One of the core pieces of this platform is the storage solution. This is currently implemented as a Docker storage plugin, which stores all of your data in BTRFS volumes. It periodically takes snapshots of the volumes it manages and uploads them. This way, any volume can be recreated at any time from the previously uploaded snapshots.

This means that the storage plugin combines:

  • A backup solution, by backing up snapshots continuously
  • A failover solution, because volumes can instantly be recreated on a different machine
  • A time machine, because the state of the volume (application) can be recreated at a previous time.

Overview

Every volume has a private key, which is simply an ed25519 private key, typically this is base64-encoded for displaying it.

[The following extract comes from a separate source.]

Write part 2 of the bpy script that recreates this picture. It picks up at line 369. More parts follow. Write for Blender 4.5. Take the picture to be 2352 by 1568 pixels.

And example is sETuhFwbQf9NJVAEOhu/QFhhhmKxY+f4VNFrO2IowGk=.

The data for the volume is stored at /var/lib/fractal/volumes/<pubkey>/data. Snapshots are stored at /var/lib/fractal/volumes/<pubkey>/snapshots/<uuid>.

Periodically, the plugin will take snapshots of the data BTRFS subvolume, and encrypt and upload them to IPFS. When it has done so, it posts a manifest to the storage backend with some metadata of the snapshot.

Encryption

Storage encryption

Installing the Storage Plugin

To install the storage plugin, simply use the Docker CLI client. Note that the Hive device will install the plugin for you, so installing it manually is not normally necessary.

# on x86
$ docker plugin install fractalnetworks/storage:main
# on arm64 (raspberry pi)
$ docker plugin install fractalnetworks/storage:main-arm64

Updating the Storage Plugin

In order to update the storage plugin, all of the containers that mount any volumes that it manages need to be stopped. Once that is done, it can be deactivated and updated.

$ docker plugin disable fractalnetworks/storage:main
$ docker plugin update fractalnetworks/storage:main

Again, this is typically something that the Hive device handles for you and does not typically need to be done manually.